Un souvenir personnel …
Cela se passe un 31 juillet au début des années 1960. Mes parents nous emmenaient passer les vacances aux Sables d'Olonne et comme chaque année, mon père avait failli se noyer trois fois, ma mère avait fait des signes chaque jour depuis le bord de la plage pour que mon frère n'aille pas nager trop au large et j'avais assisté depuis le sable humide à cette dramaturgie quotidienne qui me nouait la gorge de crainte de perdre un membre de la famille.
Malgré le beignet aux abricots un jour sur deux et la crêpe deux fois par semaine de "la Crêpe d'or" du boulevard de la plage, le moment sur le sable de l'après-midi était devenu une épreuve entre les recommandations maternelles liées au danger des vagues où le journal qui relatait des noyades servait de cautions aux mises en garde quotidiennes, et le geste paternel qui consistait à me jeter par surprise à l'eau en expliquant qu'ainsi, nager serait un réflexe.
Comme chaque année j'attendais donc avec impatience la fin des vacances pour retrouver une sérénité que l'exil en bord de mer m'apportait d'autant moins que les autres occupations comme la pêche sur la jetée par exemple, m'étaient défendues faute... de savoir nager.

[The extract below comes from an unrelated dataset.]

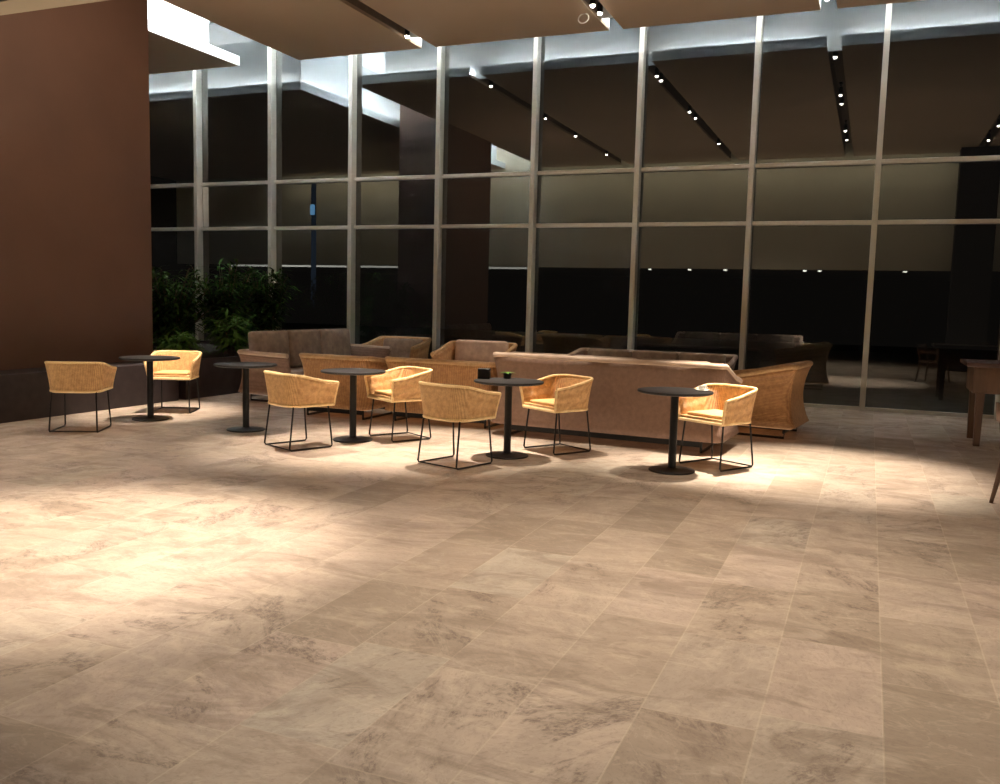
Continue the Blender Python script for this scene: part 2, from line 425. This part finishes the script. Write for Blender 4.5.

Ce 31 juillet était le bon jour du mois, la peur que ma mère ne puisse refermer les valises était passée, la malle en tôle était fermée avec un cadenas à code à 3 chiffres que mon père ne savait plus modifier et qu'il avait gravé avec la pointe d'un tournevis dans la peinture d'un bord du bagage pour ne pas l'oublier. Ma mère mettait systématiquement dans cette malle la cocotte minute en aluminium de la maison remplie de torchons à vaisselle qui nous garantissait hygiène et sécurité de la cuisson. Tout était en ordre quand l'orage se mit à gronder. Un taxi devait nous emmener à la gare à 10 heures pour prendre le train vers Paris de 10 h47. Cet orage était juste au dessus de la ville et claquait si fort que les pauvres bibelots de la location vibraient sur les étagères.
Ma mère rassurante dit à mon père que l'orage était juste au dessus de nous. Traumatisée dans son enfance par une grand-mère qui la faisait aller prier sous la table de la salle à manger avec un chapelet pendant les orages, ma mère exprima sa crainte que le taxi soit en retard. Coup de chance, la ligne ferroviaire n'était pas encore électrifiée et le train à vapeur ne craignait pas la foudre. L'orage était de plus en plus près et terrorisé, je me blottissais sur un canapé en suppliant que cela se termine. Mon père vint vers moi et annonça que l'orage était tout près. Il m'expliqua alors le principe du télémètre et de la vitesse du son. Je compris très vite en comptant moins d'une seconde entre l'éclair et le bruit du tonnerre. Nous étions en dessous et l'éclair suivant qui inonda la pièce de lumière comme l'aurait fait un flash confirma cette proximité.
Petit à petit, l'orage s'éloigna mais la rue transformée en torrent restait impraticable aux voitures. Finalement, le taxi fut là à l'heure dite et nous reprîmes le train vers ce qui allait être de vraies vacances consacrées à jouer avec des enfants de mon âge à des jeux qui ignoraient l'angoisse et la peur. J'ai repensé à ça en retrouvant la montre de mon père, une Breitling dont le cadran nettoyé par un horloger incompétent est resté marqué par son intervention. Voilà comment j'ai appris à mesurer une distance avec un télémètre.
_________________
Contraria contrariis curantur. (Les contraires se guérissent par les contraires).